IPS: There is a rather normative approach in Europe about how aid should arrive in developing countries. Do corporate and national interests, or practical difficulties in burdened areas like Africa and the Balkans, create obstacles that this approach cannot surpass?

KR: We have to work by contact with 160 countries and regions in overseas territories in the Commission. That is enormous, and every area is different. What we have developed in the international community is a logical mainframe of thinking. Putting out priorities and setting out directions.

I don’t know if there was a Greek equivalent before the Romans invented their saying — be strong in your case but be lenient in your way to reach your goals. This is what we have to apply as well. The world is not following models. In countries that were developing very well you might have a setback, and need to start all over again.
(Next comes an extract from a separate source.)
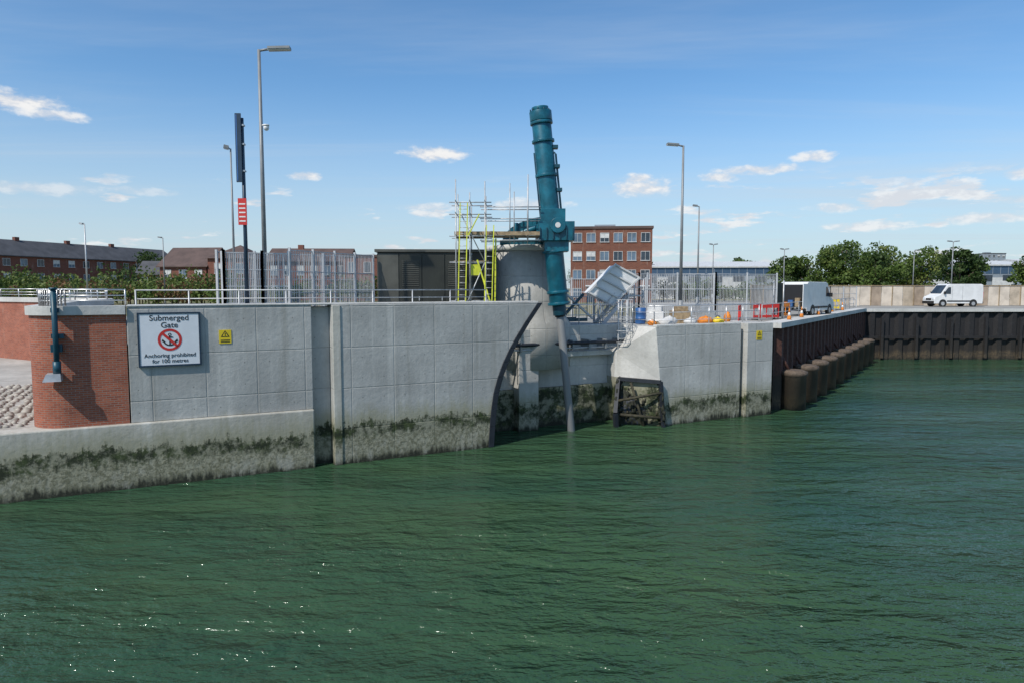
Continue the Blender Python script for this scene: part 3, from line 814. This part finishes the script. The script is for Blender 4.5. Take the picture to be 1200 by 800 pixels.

There are always people who are in favour of, and against certain policies. We don’t want to order the world around, we have a much softer approach than the U.S. has. We have more patience with our partners, we respect as far as possible their decisions on how to move forward, meaning that every day brings its own surprises, and you have to adjust. It is not a question of pushing everything through a matrix and then coming to one final solution for so many countries.

IPS: Do you think that there is a huge deficit of public interest in the member states on issues related to development aid?

KR: Don’t forget that we have been operating in development cooperation for 60 years. Dozens of billions of euros have been given in support. It is only right that taxpayers ask what exactly were they used for. That is an answer that donors never have concentrated on. It was important to give money and it was more important to give more money. What exactly was it used for was not a popular subject. The focus now is shifting to results, to impact.

The population will be generally more interested if we show results instead of showing people that have to run again from home because there is a war or crisis. One wants to see light at the end of the tunnel. This is only possible if we change our attitudes and our way of working.